The Infinite Contest


If you have never had the opportunity to watch any of Simon Sinek's videos, then now is that chance. If you are unfamiliar with his work here is a quick summary of what he teaches. In today's data driven economy, corporations have gotten out of touch with the reason Why they are in business in the first place. People are just numbers, employees are disposable and all that matters is profits; profit > impact. He points out how this mindset is actually backwards and illustrates how the inverse is the way to scale; impact > profit. In short, he teaches people to start with their Why - why are they even in business in the first place? What was the founding vision?

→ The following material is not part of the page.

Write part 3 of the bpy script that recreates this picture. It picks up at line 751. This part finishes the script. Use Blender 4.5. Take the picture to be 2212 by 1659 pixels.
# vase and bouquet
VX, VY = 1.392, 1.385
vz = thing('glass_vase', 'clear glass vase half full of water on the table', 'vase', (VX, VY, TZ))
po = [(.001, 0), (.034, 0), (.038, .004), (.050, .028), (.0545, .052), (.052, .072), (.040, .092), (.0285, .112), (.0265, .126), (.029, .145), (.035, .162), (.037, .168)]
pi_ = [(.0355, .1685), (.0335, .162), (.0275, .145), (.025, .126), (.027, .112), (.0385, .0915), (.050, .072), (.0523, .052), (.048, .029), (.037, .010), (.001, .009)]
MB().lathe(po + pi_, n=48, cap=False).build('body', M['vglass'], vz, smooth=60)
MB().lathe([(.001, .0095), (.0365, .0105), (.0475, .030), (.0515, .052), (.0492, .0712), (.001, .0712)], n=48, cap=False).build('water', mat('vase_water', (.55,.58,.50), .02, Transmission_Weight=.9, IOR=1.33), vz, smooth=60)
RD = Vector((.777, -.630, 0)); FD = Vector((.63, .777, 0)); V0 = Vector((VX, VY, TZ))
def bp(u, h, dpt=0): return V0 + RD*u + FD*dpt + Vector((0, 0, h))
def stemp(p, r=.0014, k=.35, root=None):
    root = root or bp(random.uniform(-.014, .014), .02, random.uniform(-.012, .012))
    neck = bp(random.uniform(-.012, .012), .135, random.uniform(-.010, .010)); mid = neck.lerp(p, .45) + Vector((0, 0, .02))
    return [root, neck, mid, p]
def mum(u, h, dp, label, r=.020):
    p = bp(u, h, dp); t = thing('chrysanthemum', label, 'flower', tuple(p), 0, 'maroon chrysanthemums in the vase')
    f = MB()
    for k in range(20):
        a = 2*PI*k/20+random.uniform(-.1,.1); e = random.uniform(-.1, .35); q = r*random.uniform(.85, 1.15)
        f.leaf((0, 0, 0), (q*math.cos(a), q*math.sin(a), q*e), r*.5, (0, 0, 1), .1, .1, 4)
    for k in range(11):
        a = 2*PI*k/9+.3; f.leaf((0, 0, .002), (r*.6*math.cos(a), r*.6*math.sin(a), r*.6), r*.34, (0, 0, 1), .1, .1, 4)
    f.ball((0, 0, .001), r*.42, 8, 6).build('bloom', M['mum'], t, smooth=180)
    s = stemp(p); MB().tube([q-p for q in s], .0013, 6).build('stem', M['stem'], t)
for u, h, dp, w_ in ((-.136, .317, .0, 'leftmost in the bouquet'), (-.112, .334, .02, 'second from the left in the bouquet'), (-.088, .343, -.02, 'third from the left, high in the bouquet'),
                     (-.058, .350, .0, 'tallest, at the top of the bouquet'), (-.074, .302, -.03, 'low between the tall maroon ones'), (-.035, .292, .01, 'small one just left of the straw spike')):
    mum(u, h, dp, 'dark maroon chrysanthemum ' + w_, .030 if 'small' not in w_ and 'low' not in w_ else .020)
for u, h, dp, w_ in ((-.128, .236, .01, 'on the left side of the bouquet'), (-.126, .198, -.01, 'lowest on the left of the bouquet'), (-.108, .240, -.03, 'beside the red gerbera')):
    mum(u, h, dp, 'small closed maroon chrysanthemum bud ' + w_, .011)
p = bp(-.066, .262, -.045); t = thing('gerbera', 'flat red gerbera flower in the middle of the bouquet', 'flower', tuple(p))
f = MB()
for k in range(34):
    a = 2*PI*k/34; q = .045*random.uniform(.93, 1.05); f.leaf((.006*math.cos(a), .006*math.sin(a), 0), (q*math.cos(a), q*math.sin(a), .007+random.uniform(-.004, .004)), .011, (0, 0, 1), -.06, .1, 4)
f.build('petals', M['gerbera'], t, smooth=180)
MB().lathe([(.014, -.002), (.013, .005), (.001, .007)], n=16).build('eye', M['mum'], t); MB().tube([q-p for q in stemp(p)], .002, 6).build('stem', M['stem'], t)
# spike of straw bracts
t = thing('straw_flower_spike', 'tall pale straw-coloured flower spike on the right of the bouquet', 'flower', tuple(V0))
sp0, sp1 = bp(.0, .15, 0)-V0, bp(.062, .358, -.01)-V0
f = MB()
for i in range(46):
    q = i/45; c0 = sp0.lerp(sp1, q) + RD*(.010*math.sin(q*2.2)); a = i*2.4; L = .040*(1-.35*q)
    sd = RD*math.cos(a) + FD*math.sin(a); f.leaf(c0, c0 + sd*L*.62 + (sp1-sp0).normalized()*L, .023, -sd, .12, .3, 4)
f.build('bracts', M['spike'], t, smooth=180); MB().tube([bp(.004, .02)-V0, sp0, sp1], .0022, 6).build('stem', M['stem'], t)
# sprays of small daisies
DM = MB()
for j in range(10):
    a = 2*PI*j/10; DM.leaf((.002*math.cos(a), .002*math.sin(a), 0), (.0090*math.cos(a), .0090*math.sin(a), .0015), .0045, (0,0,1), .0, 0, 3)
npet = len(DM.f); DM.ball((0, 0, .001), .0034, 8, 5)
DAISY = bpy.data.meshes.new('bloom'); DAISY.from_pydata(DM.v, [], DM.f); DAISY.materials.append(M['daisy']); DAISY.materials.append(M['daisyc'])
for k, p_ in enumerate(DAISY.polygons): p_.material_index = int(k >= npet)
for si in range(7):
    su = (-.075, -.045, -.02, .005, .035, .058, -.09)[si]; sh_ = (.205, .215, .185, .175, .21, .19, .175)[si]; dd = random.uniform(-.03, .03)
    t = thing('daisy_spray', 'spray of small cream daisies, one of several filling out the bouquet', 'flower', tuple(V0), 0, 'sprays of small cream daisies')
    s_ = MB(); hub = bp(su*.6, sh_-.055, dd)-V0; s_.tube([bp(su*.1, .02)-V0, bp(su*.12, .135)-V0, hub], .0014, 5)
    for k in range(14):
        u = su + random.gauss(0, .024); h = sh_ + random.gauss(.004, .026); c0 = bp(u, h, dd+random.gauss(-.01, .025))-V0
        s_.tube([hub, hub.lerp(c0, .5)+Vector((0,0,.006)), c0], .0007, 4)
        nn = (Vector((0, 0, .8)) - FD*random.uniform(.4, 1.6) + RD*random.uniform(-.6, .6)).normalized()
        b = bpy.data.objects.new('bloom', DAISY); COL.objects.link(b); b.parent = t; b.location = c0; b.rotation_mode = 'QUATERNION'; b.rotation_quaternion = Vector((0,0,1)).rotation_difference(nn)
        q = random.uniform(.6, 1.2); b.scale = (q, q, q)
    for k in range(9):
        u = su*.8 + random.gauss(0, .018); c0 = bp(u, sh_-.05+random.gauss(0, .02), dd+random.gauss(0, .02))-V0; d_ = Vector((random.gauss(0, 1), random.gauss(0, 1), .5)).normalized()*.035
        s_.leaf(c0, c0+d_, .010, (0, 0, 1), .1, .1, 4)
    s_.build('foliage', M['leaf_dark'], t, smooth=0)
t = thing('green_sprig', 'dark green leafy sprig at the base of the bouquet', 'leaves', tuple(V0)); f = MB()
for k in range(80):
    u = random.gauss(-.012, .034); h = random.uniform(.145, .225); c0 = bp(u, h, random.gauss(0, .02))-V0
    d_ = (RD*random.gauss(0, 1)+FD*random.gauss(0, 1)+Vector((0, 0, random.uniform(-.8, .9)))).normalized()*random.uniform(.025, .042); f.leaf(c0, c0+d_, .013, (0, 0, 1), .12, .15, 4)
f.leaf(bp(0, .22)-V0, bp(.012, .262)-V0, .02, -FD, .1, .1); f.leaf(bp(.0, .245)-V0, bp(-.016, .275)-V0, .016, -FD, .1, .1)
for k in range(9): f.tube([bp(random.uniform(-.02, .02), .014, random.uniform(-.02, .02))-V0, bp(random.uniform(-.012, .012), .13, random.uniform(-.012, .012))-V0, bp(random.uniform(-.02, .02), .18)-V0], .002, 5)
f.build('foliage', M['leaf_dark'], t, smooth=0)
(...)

In the video that inspired me to write this blog post, Simon goes a bit deeper into the Why of the Leader of any organization. The leader is the one that most influences the culture, direction and pace of the organization. Businesses end up being profit focused when the leadership becomes to attached to profits and perfection instead of people and progress. Leaders fail to make the necessary shift from moving from a technician (someone that knows the job), to an entrepreneur (someone that builds a business around the job). This often leads to micro-management because they still think their job is to grow the business when their job is actually to nurture the people, who's job is to grow the business. Scaling isn't a binary action, you don't go from 10 customers a month to 10M customers a day with a single marketing campaign, a training session or the first version of an app - it takes many iterative cycles of failures and improvements over many seasons and this includes the way we lead.

That leads us to the Infinite Game. Old hat thinking says that for a business to grow it must be the Winner, we need record breaking quarterly returns and increases in stock value. And yes, achieving this goal insures some level of growth but more than anything it stifles competition, which inhibits growth all around - and worst, it starves the people that actually make that organization function, the players. This is a Finite Player playing an Infinite Game - they only play to achieve that myopic goal instead of a larger set of goals that ensure the health and long term stability of the organization. Simon uses a baseball game to demonstrate the difference. A baseball game is a Finite Game; it has a predetermined set of rules and agreed upon conditions of victory and loss. The game itself is finite, it ends; but the game of owning a baseball franchise is an Infinite Game. Franchises that only care about wins and ticket sales and don't spend the resources nurturing the team, are stuck playing a Finite Game. And when the team suffers, the game suffers and the whole franchise loses, and so do the fans. But when they are focused on the fun, on just building a strong successful team that plays their heart out every game for the community that supports them, then they are playing the Infinite Game.

So what Game are you playing?

I can tell you what game we are playing. As a platform, we primarily serve the end users need to "level up". What I mean by this is that we want to provide access to anything and everything that can help an individual improve some aspect of their life. Whether it's managing personal data, finding the product they need or connecting to a network of others to share, trade, collaborate and support each other. Reaching 7+ Billion people is damn near an impossible task but a challenge we accept. The way this is even made possible is providing a platform that allows change makers and entrepreneurs to efficiently and securely meet the needs of the end-users of their products, content or services. In truth it is a full-circle ecosystem.

As a leader and an individual or end-user,  I also have to ask this question of my myself, what game am I playing? To find that answer I look at what are my biggest concerns? To me, right now my concerns are about creating structure that will attract Patrons so that we can consistently meet the needs of team members in their efforts to keep us growing. As we move through different phases my personal focus can shift a little but I will always prioritize the impact I create immediately around me - and that is with the team, friends and family.